Note that matcher specifications defined globally or used by the completion functions (the styles matcher-list and matcher) will not be used.

_menu

This completer was written as simple example function to show how menu completion can be enabled in shell code. However, it has the notable effect of disabling menu selection which can be useful with _generic based widgets. It should be used as the first completer in the list. Note that this is independent of the setting of the MENU_COMPLETE option and does not work with the other menu completion widgets such as reverse-menu-complete, or accept-and-menu-complete.

_oldlist

This completer controls how the standard completion widgets behave when there is an existing list of completions which may have been generated by a special completion (i.e. a separately-bound completion command). It allows the ordinary completion keys to continue to use the list of completions thus generated, instead of producing a new list of ordinary contextual completions. It should appear in the list of completers before any of the widgets which generate matches. It uses two styles: old-list and old-menu, see Completion System Configuration.

_precommand

Complete an external command in word-separated arguments, as for exec and /usr/bin/env.

_prefix

This completer can be used to try completion with the suffix (everything after the cursor) ignored. In other words, the suffix will not be considered to be part of the word to complete. The effect is similar to the expand-or-complete-prefix command.

The completer style is used to decide which other completers are to be called to generate matches. If this style is unset, the list of completers set for the current context is used — except, of course, the _prefix completer itself. Furthermore, if this completer appears more than once in the list of completers only those completers not already tried by the last invocation of _prefix will be called.

For example, consider this global completer style:

zstyle ':completion:*' completer \ 
    _complete _prefix _correct _prefix:foo

Here, the _prefix completer tries normal completion but ignoring the suffix.
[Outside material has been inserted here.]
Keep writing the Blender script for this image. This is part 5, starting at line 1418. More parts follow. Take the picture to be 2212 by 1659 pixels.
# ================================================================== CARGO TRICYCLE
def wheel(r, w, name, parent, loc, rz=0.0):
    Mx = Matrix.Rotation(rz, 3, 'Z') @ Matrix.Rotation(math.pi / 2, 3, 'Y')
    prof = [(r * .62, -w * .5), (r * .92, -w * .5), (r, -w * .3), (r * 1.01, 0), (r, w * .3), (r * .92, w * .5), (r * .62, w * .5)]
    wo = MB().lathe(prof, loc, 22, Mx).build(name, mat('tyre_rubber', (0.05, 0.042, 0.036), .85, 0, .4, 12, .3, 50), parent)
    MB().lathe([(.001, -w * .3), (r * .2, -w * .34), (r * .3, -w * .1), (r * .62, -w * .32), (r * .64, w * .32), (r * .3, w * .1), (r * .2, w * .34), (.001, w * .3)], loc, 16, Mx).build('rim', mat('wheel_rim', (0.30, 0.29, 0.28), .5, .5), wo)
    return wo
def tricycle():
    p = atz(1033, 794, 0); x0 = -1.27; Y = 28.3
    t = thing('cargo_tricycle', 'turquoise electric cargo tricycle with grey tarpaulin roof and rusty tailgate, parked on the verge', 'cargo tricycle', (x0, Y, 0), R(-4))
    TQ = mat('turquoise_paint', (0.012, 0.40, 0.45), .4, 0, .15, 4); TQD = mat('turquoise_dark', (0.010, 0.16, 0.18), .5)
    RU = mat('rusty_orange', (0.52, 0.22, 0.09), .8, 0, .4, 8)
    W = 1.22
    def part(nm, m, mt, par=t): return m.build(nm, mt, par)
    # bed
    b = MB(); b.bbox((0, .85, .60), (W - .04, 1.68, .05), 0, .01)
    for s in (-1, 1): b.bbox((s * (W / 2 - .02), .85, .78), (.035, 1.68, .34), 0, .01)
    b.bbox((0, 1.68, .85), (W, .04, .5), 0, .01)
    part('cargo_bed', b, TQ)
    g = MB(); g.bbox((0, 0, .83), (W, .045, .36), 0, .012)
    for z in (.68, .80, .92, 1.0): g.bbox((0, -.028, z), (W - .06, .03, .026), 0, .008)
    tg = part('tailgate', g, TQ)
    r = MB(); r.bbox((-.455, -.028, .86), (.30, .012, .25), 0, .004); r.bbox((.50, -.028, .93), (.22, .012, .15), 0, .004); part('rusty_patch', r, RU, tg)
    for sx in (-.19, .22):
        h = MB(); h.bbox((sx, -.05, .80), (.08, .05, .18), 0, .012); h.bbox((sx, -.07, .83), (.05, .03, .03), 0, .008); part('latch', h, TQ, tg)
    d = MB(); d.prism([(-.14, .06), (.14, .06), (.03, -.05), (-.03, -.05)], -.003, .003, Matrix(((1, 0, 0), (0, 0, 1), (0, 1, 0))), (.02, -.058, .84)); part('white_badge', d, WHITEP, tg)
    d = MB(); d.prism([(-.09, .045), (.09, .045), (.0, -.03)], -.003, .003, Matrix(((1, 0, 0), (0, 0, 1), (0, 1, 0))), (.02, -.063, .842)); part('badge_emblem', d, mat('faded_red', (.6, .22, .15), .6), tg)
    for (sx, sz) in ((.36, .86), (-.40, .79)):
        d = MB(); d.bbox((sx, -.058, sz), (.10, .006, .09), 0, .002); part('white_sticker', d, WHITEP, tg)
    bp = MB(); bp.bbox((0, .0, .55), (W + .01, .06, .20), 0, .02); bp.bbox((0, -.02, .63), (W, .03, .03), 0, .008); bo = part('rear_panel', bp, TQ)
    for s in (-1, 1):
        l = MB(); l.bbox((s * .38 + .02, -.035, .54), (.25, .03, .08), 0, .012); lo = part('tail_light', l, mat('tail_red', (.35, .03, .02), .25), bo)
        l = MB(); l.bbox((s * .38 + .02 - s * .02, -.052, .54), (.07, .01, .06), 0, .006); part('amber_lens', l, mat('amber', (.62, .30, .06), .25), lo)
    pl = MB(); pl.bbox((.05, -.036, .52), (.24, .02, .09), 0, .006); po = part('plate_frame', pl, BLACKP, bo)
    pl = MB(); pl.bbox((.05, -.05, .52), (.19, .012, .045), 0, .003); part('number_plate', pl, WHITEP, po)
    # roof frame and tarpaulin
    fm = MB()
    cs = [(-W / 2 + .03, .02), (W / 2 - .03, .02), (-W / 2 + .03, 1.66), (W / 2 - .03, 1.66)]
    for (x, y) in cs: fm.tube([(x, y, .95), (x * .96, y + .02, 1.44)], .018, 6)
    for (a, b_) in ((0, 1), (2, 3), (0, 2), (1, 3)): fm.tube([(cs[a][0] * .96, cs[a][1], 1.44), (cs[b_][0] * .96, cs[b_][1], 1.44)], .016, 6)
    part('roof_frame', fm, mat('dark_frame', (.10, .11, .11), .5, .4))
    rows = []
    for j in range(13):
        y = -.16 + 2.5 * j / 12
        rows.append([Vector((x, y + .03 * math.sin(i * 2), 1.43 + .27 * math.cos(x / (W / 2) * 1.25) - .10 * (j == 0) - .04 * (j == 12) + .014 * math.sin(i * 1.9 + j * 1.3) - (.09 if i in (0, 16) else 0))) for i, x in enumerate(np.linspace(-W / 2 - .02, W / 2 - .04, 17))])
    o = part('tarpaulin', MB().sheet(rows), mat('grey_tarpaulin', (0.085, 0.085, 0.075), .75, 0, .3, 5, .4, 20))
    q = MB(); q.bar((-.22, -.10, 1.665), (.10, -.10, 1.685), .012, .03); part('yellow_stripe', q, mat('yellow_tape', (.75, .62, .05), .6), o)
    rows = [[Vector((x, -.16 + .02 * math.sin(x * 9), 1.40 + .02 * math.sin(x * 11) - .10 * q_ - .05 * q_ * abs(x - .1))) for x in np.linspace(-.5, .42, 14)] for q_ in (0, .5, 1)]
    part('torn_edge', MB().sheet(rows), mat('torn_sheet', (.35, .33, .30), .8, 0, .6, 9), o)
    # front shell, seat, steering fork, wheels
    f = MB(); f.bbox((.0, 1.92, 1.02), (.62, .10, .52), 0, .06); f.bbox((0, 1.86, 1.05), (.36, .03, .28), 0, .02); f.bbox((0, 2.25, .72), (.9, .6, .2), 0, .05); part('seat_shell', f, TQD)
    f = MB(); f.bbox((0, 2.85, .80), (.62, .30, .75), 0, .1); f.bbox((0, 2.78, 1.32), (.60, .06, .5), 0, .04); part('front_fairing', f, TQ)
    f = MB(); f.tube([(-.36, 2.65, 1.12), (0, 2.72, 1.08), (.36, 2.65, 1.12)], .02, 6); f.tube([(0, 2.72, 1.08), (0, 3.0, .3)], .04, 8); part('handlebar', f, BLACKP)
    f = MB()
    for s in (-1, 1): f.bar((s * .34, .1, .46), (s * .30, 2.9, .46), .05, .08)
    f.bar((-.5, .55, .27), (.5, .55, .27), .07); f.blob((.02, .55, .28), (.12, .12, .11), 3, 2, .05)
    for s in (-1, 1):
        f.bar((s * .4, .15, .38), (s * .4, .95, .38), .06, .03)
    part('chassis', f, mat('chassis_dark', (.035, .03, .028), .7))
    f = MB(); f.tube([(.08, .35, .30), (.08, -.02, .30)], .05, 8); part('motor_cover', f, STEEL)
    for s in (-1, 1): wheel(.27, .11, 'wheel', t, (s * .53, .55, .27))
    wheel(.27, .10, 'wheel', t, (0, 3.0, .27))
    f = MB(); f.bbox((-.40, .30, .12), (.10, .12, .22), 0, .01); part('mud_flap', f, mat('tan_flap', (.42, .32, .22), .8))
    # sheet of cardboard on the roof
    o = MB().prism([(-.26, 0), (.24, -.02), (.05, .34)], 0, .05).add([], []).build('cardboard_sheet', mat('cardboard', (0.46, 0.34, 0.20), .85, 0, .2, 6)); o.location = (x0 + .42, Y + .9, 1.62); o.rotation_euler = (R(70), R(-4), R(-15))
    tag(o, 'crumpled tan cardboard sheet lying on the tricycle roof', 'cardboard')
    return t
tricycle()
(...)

If that doesn’t generate any matches, and neither does the call to the _correct completer after it, _prefix will be called a second time and, now only trying correction with the suffix ignored. On the second invocation the completer part of the context appears as ‘foo’.

To use _prefix as the last resort and try only normal completion when it is invoked:

zstyle ':completion:*' completer _complete ... _prefix
zstyle ':completion::prefix:*' completer _complete

The add-space style is also respected. If it is set to ‘true’ then _prefix will insert a space between the matches generated (if any) and the suffix.

Note that this completer is only useful if the COMPLETE_IN_WORD option is set; otherwise, the cursor will be moved to the end of the current word before the completion code is called and hence there will be no suffix.

_user_expand

This completer behaves similarly to the _expand completer but instead performs expansions defined by users. The styles add-space and sort styles specific to the _expand completer are usable with _user_expand in addition to other styles handled more generally by the completion system. The tag all-expansions is also available.

The expansion depends on the array style user-expand being defined for the current context; remember that the context for completers is less specific than that for contextual completion as the full context has not yet been determined. Elements of the array may have one of the following forms:

$hash

hash is the name of an associative array. Note this is not a full parameter expression, merely a $, suitably quoted to prevent immediate expansion, followed by the name of an associative array. If the trial expansion word matches a key in hash, the resulting expansion is the corresponding value.

_func

_func is the name of a shell function whose name must begin with _ but is not otherwise special to the completion system. The function is called with the trial word as an argument. If the word is to be expanded, the function should set the array reply to a list of expansions. Optionally, it can set REPLY to a word that will be used as a description for the set of expansions. The return status of the function is irrelevant.